Direction :: Print each line from the start of the records below up through the line where "random.seed(7)" is found, exactly as given.

Records with scene code ::
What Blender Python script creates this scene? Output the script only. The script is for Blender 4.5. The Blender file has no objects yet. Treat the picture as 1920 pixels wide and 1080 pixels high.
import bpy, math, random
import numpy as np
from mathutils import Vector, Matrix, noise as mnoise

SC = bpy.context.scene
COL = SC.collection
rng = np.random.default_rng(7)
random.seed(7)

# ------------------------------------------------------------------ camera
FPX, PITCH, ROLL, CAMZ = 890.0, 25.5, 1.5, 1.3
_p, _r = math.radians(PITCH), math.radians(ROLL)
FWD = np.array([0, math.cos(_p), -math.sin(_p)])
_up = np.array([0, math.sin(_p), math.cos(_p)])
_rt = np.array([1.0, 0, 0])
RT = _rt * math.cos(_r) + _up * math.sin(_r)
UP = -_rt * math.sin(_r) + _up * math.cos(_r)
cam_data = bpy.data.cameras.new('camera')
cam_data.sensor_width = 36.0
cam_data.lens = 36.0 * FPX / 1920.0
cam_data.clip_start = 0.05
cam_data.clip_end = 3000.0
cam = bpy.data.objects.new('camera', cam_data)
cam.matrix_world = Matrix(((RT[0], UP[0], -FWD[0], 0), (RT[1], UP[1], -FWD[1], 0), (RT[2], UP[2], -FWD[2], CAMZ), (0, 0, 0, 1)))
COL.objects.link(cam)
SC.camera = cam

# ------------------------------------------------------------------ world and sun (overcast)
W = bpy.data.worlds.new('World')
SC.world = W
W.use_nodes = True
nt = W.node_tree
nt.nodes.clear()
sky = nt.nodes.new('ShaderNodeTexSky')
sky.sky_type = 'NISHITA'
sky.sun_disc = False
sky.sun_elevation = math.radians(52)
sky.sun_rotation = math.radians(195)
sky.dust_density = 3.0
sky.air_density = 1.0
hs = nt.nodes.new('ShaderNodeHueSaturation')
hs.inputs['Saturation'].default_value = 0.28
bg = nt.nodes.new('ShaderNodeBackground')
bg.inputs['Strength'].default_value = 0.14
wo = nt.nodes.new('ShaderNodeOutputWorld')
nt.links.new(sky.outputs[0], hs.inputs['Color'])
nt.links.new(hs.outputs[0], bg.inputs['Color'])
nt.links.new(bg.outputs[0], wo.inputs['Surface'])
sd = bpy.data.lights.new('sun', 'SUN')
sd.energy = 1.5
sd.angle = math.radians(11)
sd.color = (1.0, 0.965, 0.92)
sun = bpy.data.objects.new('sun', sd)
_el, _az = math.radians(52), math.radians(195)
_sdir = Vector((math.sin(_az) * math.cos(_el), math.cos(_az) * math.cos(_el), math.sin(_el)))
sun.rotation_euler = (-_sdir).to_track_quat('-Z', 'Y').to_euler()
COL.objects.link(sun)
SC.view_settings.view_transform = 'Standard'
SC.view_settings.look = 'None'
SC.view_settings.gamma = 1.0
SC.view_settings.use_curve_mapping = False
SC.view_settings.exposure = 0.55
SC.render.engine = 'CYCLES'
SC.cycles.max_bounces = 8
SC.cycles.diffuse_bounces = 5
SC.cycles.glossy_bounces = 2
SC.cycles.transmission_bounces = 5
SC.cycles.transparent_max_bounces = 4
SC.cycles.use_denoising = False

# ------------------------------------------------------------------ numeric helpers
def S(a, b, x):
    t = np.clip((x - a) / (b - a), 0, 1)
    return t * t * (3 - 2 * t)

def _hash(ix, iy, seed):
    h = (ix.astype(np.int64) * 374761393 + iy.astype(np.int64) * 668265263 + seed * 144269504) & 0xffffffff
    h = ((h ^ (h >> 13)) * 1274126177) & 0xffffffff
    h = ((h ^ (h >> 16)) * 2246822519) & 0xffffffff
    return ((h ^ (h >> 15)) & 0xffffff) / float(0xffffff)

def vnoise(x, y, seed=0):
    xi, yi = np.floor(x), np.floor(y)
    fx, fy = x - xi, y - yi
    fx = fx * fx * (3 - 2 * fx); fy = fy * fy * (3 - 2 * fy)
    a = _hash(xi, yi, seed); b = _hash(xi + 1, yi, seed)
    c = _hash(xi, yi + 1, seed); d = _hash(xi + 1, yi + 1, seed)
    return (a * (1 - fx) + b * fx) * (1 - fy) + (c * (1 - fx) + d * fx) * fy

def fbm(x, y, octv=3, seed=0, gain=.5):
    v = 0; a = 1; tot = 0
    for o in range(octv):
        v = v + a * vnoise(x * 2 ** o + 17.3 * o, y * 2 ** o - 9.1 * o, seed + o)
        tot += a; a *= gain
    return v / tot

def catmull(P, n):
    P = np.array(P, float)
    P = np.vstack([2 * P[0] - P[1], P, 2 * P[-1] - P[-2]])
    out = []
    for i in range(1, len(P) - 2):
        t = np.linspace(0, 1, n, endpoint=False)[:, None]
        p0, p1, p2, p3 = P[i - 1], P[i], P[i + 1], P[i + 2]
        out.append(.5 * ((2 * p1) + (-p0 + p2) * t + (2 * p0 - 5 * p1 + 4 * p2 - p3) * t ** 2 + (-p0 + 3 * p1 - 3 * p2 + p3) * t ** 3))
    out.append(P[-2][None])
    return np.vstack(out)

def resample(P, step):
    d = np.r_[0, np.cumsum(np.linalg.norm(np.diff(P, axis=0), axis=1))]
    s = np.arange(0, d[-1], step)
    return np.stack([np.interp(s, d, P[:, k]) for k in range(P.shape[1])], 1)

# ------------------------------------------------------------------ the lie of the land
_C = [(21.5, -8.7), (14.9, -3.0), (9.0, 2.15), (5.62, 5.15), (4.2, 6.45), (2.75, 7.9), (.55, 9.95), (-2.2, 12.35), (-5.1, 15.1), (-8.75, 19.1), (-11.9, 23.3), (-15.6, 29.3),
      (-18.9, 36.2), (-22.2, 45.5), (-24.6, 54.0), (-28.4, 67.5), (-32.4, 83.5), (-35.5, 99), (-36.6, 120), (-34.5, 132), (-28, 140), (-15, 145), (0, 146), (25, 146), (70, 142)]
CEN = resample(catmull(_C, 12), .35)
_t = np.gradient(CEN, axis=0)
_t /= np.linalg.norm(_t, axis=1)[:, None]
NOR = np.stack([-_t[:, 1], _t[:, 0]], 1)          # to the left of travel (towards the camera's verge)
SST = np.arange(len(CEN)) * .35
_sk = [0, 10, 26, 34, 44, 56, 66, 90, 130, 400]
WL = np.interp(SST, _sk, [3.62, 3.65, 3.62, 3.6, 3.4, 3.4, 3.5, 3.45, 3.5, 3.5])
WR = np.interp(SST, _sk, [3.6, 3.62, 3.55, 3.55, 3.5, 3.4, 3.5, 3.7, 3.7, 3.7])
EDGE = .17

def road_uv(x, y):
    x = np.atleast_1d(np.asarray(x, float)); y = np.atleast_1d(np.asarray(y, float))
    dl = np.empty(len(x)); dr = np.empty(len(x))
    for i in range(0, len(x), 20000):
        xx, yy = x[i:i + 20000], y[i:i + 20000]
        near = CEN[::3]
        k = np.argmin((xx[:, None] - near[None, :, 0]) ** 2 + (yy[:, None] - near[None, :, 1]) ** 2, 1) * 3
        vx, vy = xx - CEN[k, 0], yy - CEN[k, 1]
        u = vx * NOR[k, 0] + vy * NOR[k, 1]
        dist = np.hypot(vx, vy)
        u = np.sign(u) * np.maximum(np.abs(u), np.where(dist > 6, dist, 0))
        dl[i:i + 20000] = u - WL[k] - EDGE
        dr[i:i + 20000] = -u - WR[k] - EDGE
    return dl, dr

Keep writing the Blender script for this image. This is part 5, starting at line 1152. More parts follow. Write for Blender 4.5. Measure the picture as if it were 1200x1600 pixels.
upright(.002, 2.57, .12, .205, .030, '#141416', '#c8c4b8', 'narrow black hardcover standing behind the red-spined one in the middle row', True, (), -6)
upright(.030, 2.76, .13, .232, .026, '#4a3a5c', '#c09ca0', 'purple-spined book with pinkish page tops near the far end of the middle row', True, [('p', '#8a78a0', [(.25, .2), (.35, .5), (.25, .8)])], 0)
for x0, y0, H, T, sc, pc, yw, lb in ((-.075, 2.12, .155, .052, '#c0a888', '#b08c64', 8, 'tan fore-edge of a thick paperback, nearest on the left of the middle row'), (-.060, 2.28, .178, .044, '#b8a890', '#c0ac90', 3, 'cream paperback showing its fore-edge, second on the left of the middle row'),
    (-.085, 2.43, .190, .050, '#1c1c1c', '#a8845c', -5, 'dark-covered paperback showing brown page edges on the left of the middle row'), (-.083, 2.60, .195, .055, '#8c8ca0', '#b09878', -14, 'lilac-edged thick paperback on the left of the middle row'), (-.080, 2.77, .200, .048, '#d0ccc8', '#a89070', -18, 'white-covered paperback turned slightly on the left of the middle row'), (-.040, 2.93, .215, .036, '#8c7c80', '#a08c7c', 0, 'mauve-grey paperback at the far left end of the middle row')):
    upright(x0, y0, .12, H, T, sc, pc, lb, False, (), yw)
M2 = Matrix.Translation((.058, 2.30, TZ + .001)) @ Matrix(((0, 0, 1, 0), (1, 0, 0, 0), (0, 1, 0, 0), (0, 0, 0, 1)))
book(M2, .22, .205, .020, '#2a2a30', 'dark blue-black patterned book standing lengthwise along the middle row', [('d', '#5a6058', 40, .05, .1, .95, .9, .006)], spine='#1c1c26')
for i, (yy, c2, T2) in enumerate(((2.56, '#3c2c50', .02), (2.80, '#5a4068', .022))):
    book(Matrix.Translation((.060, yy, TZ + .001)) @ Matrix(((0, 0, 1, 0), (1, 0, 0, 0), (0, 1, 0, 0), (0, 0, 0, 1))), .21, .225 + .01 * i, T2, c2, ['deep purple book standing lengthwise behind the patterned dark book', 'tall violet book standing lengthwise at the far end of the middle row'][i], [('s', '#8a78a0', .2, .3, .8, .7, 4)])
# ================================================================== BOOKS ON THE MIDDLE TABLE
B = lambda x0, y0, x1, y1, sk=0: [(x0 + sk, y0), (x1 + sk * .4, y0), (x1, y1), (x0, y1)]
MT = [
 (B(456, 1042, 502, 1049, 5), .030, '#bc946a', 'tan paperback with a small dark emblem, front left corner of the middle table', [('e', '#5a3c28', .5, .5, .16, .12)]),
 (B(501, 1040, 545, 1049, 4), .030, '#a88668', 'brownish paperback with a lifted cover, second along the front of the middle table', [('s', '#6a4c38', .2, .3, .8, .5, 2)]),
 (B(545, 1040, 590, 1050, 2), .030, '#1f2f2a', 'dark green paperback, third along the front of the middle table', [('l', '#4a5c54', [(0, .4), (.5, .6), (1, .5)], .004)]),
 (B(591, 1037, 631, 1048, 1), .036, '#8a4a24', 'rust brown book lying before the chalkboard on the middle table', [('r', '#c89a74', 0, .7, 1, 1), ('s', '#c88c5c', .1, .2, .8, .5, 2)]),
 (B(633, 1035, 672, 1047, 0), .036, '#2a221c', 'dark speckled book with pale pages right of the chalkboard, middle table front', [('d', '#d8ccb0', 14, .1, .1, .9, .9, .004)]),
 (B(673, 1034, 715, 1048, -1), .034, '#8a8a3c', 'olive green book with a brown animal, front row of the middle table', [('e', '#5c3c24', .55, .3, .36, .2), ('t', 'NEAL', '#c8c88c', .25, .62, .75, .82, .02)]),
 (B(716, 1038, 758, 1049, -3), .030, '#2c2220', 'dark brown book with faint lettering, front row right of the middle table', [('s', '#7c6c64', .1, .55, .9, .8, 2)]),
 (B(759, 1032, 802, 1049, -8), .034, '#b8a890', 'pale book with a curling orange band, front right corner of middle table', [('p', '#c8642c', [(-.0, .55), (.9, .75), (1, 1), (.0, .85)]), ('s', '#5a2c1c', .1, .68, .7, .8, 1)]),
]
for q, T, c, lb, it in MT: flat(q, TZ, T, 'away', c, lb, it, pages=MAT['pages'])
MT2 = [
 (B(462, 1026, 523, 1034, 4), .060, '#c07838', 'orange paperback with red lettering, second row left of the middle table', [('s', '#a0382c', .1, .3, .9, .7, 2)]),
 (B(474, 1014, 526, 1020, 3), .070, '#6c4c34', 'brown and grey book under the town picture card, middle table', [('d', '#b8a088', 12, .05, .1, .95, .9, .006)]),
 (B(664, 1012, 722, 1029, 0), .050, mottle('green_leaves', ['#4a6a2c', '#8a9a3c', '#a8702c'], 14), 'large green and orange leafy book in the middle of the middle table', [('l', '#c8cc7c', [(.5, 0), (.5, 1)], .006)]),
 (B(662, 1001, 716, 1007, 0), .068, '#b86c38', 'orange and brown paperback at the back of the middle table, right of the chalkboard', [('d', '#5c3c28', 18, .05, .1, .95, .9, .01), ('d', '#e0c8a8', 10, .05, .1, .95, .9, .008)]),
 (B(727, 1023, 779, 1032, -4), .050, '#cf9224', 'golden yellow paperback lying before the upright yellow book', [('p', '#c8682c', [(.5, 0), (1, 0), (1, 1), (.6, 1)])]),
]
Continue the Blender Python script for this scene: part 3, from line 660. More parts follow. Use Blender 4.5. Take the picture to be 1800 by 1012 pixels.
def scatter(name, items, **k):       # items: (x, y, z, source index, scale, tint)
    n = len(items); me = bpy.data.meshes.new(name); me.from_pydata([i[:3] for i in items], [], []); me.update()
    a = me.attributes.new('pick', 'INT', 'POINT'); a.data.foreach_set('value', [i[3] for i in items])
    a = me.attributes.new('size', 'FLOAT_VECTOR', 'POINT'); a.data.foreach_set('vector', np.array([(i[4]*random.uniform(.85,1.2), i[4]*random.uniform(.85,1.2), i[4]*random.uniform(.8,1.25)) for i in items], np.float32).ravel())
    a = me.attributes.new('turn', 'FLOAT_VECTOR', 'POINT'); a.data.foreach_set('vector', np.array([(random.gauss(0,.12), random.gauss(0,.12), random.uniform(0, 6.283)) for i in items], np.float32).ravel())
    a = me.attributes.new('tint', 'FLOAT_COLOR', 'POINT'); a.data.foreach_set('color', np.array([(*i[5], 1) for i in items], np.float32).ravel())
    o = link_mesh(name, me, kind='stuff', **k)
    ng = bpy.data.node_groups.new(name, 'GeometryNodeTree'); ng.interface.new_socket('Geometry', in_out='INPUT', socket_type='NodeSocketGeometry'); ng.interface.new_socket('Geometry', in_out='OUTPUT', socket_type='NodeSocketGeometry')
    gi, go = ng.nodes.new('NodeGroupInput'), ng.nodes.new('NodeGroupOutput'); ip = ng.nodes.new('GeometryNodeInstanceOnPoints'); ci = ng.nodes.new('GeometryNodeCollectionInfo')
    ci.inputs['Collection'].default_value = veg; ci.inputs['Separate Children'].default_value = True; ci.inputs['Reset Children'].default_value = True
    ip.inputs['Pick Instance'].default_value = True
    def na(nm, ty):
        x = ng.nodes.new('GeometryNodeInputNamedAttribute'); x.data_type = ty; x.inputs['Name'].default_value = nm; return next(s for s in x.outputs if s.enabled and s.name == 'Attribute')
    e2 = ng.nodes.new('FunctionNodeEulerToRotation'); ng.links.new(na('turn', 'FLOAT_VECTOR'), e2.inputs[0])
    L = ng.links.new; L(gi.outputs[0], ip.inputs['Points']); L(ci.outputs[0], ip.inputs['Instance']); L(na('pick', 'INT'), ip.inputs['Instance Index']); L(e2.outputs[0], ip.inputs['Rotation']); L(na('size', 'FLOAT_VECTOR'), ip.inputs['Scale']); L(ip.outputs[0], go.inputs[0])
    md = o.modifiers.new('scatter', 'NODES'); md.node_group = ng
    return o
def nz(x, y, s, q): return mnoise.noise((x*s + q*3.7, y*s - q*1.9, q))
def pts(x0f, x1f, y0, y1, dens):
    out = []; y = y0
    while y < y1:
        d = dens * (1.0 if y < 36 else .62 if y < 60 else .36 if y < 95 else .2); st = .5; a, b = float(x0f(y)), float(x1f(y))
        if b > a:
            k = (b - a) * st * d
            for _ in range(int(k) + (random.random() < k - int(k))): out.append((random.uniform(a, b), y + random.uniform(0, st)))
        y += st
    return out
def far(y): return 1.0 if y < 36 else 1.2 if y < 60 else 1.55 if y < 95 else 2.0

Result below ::
What Blender Python script creates this scene? Output the script only. The script is for Blender 4.5. The Blender file has no objects yet. Treat the picture as 1920 pixels wide and 1080 pixels high.
import bpy, math, random
import numpy as np
from mathutils import Vector, Matrix, noise as mnoise

SC = bpy.context.scene
COL = SC.collection
rng = np.random.default_rng(7)
random.seed(7)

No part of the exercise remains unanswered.